Efficient Querying == Speed
Monday, July 15, 2002 @ 19.20 CDT

One thing that always amazes me about writing programs that deal with databases is how profoundly a suboptimal approach to querying can affect performance.

There's an aggregation process in a project I'm working on that does a few standard calculations like min(), max(), and stddev() on a day's worth of performance data, grouped in clumps. It also does things like median and a couple of percentile rankings. Nothing elaborate, but that last set of calculations had to be written in PL/SQL because there are no built-in functions for that on our Oracle RDBMS version. (As in, "Not 8i.")

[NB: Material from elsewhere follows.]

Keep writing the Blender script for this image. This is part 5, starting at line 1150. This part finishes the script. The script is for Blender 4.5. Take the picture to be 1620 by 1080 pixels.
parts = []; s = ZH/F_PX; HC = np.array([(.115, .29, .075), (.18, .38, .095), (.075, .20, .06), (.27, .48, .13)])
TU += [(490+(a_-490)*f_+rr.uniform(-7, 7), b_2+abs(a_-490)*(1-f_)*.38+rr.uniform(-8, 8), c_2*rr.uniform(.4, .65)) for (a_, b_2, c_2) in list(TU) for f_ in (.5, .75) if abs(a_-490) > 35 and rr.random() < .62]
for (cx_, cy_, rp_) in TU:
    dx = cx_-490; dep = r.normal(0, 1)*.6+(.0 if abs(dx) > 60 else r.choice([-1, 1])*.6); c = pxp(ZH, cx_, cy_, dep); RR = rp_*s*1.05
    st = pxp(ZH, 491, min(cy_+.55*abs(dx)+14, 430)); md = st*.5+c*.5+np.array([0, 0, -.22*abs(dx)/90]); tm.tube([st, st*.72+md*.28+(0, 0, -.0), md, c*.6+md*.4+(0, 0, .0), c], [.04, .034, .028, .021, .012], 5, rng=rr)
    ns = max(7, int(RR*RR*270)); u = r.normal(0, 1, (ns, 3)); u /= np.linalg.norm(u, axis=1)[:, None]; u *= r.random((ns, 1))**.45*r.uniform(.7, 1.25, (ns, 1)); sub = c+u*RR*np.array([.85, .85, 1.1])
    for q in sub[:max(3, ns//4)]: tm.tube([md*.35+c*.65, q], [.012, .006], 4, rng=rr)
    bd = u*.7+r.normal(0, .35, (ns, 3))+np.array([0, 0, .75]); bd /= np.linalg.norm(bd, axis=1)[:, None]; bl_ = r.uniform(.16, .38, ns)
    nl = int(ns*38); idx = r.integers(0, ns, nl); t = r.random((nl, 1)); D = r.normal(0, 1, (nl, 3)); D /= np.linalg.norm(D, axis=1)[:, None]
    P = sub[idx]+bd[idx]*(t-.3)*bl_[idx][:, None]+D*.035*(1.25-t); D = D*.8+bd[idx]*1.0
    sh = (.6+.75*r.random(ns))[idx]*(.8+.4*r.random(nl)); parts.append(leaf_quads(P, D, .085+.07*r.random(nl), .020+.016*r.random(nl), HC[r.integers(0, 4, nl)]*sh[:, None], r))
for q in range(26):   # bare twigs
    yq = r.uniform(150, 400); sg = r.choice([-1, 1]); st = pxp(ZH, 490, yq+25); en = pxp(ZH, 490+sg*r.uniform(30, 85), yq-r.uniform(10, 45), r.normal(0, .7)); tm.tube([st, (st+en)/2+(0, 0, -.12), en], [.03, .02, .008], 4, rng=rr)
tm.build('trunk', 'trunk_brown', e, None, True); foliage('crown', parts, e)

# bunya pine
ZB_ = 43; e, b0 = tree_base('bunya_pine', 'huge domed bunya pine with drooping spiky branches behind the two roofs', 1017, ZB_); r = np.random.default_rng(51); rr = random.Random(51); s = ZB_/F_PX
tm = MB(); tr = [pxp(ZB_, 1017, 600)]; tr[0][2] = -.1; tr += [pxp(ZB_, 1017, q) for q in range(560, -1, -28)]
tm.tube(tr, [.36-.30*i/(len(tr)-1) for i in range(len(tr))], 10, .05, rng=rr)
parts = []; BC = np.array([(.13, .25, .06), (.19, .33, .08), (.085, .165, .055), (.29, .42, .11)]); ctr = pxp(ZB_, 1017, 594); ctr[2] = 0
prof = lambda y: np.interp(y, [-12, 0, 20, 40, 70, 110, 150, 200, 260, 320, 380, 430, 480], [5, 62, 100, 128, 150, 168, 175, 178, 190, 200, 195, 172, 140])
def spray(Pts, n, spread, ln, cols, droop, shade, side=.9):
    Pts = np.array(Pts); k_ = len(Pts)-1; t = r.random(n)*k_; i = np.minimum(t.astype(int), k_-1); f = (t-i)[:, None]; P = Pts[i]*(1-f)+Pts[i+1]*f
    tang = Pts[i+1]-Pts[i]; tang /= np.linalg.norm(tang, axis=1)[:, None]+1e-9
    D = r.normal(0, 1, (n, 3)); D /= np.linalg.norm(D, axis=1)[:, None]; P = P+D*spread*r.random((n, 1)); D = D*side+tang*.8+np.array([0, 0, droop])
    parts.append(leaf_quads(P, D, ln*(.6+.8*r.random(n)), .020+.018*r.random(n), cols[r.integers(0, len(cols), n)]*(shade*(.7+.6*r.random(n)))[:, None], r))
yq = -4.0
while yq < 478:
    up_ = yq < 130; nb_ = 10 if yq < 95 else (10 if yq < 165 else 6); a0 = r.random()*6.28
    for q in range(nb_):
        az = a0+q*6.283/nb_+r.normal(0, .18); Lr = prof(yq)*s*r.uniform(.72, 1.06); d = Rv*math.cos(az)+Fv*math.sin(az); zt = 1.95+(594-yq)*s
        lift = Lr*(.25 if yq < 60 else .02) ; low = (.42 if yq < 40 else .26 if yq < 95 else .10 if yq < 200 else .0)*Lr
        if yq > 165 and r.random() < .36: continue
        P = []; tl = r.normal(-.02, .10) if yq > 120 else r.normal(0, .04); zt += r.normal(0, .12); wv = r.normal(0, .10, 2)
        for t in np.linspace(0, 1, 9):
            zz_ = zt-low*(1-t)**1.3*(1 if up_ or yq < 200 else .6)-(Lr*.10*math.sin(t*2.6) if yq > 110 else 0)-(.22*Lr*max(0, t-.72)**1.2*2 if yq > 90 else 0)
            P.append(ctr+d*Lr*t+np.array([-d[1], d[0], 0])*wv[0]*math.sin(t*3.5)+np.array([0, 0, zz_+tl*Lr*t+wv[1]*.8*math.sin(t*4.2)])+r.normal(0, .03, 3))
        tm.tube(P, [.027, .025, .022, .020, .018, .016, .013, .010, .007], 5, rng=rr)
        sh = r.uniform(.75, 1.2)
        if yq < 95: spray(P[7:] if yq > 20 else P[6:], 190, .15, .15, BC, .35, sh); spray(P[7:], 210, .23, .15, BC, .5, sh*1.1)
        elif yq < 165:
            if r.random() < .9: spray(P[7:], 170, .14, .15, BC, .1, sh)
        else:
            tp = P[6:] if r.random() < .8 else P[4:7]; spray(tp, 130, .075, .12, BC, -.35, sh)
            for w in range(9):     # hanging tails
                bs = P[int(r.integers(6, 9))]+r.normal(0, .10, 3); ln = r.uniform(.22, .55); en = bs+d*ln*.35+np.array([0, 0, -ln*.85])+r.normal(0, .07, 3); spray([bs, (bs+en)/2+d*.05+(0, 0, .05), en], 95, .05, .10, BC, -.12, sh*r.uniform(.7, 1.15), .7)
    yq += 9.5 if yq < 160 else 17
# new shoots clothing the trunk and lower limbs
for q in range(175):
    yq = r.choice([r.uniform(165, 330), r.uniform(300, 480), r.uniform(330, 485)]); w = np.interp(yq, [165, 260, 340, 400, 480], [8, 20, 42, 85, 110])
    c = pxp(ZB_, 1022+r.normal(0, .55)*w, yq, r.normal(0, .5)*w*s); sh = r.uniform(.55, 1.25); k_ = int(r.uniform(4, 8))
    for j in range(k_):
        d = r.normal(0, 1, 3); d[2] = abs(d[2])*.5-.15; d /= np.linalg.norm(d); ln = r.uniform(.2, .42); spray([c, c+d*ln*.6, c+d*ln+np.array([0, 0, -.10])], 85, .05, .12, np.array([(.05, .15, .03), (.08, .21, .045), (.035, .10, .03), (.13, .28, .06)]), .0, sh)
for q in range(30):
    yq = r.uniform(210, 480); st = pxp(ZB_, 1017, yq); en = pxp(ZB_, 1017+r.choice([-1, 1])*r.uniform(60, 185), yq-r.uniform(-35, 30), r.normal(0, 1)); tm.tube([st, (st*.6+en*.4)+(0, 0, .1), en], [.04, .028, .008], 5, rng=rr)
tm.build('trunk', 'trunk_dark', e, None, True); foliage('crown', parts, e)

The first version of this took three hours to run sometimes, and would often fail. I did some quick optimizing one day and it turned into roughly 20 minutes, and it would fail only rarely. Not great, but certainly better.

Today, I rewrote a stored procedure and added another one. Now, it takes roughly 35 seconds. For the same results. It's a lot simpler, too. Basically, rather than doing each custom calculation independently, it now does all the custom calculations on one pass through each clump of data.

If you're keeping score, the new thing runs 30,857% faster than the old thing.

(I might be off with that number, but if so, Donnie will correct me, because he enjoys proofreading web sites for factual errors. Hi Donnie...)

Sometimes efficiency in programming isn't a big deal. Computers are fast and memory is cheap. But if you have a database system in your project (which you usually do,) that's a great place to look when you know it works and now it needs to work faster.

This is a surprise to no one, really. Just a note-to-self to remind me not to write (or allow) inefficient querying in anything important.